*THE EXERCISE:* Restate word for word the lines that begin the listing and end with the line holding "COL = SC.collection".
_ _ _
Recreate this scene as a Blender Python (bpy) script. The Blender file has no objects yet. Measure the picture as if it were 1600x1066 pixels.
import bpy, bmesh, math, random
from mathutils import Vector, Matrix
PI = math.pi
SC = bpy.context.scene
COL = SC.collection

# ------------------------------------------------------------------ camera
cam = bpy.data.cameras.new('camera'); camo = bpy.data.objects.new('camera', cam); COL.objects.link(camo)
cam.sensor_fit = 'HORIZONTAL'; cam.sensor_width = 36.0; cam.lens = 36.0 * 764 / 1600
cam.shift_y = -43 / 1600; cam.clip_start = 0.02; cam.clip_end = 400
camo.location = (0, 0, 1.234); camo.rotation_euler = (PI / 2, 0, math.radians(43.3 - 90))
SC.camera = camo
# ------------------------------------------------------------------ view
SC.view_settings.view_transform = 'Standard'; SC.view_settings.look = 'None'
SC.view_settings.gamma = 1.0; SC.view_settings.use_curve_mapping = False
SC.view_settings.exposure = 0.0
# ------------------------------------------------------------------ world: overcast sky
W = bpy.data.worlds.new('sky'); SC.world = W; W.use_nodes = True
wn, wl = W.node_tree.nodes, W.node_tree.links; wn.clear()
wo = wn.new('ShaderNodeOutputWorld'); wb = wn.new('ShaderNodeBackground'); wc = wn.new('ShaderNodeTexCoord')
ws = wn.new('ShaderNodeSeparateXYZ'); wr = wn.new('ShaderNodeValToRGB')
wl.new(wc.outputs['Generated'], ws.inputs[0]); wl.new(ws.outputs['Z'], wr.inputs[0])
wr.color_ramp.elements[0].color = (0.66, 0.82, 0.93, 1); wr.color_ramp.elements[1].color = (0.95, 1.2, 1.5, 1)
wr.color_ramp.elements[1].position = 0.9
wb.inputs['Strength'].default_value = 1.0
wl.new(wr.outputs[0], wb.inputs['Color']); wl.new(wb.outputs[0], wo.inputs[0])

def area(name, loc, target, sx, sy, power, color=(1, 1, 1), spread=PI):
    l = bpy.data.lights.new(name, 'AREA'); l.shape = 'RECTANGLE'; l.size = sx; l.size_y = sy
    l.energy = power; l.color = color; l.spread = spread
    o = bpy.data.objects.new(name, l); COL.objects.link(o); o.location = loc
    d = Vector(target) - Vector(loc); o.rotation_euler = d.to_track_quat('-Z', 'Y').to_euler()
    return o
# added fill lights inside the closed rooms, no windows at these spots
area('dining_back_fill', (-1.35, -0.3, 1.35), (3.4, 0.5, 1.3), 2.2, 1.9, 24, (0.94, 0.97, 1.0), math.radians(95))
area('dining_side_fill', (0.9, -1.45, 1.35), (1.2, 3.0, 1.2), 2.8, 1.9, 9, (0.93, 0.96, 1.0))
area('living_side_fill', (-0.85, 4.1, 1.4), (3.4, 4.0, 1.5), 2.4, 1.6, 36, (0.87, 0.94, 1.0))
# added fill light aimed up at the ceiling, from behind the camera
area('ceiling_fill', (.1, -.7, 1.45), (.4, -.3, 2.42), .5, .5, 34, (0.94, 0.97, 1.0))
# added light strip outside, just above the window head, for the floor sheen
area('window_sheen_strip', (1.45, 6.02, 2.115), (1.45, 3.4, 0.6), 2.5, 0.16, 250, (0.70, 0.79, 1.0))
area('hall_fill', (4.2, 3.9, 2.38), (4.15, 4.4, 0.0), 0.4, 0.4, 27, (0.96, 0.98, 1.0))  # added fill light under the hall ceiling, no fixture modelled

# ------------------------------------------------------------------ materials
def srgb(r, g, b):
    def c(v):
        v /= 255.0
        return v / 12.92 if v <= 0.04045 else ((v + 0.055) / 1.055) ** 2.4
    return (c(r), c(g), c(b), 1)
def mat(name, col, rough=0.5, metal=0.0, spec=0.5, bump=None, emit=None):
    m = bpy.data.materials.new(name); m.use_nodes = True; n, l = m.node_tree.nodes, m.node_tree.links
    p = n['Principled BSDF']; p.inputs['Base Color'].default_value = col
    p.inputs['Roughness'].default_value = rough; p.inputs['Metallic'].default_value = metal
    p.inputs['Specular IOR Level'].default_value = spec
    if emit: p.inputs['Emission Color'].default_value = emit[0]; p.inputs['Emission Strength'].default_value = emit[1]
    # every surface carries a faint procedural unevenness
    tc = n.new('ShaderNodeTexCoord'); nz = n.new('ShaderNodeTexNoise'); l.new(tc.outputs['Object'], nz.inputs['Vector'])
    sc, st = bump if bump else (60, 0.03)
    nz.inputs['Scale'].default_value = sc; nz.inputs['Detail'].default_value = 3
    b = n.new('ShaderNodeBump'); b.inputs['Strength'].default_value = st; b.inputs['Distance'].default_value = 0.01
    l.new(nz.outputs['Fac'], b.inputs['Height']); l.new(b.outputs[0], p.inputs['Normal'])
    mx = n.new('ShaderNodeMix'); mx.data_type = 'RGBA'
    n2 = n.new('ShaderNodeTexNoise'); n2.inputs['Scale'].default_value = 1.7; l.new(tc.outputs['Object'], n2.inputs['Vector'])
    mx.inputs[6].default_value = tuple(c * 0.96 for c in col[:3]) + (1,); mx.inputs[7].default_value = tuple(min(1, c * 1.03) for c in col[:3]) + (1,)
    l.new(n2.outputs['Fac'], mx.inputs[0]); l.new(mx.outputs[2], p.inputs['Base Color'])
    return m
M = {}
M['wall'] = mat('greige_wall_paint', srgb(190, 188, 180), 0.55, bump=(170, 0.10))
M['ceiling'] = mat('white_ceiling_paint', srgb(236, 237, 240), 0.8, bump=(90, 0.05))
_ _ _
*THE RESPONSE:*
Recreate this scene as a Blender Python (bpy) script. The Blender file has no objects yet. Measure the picture as if it were 1600x1066 pixels.
import bpy, bmesh, math, random
from mathutils import Vector, Matrix
PI = math.pi
SC = bpy.context.scene
COL = SC.collection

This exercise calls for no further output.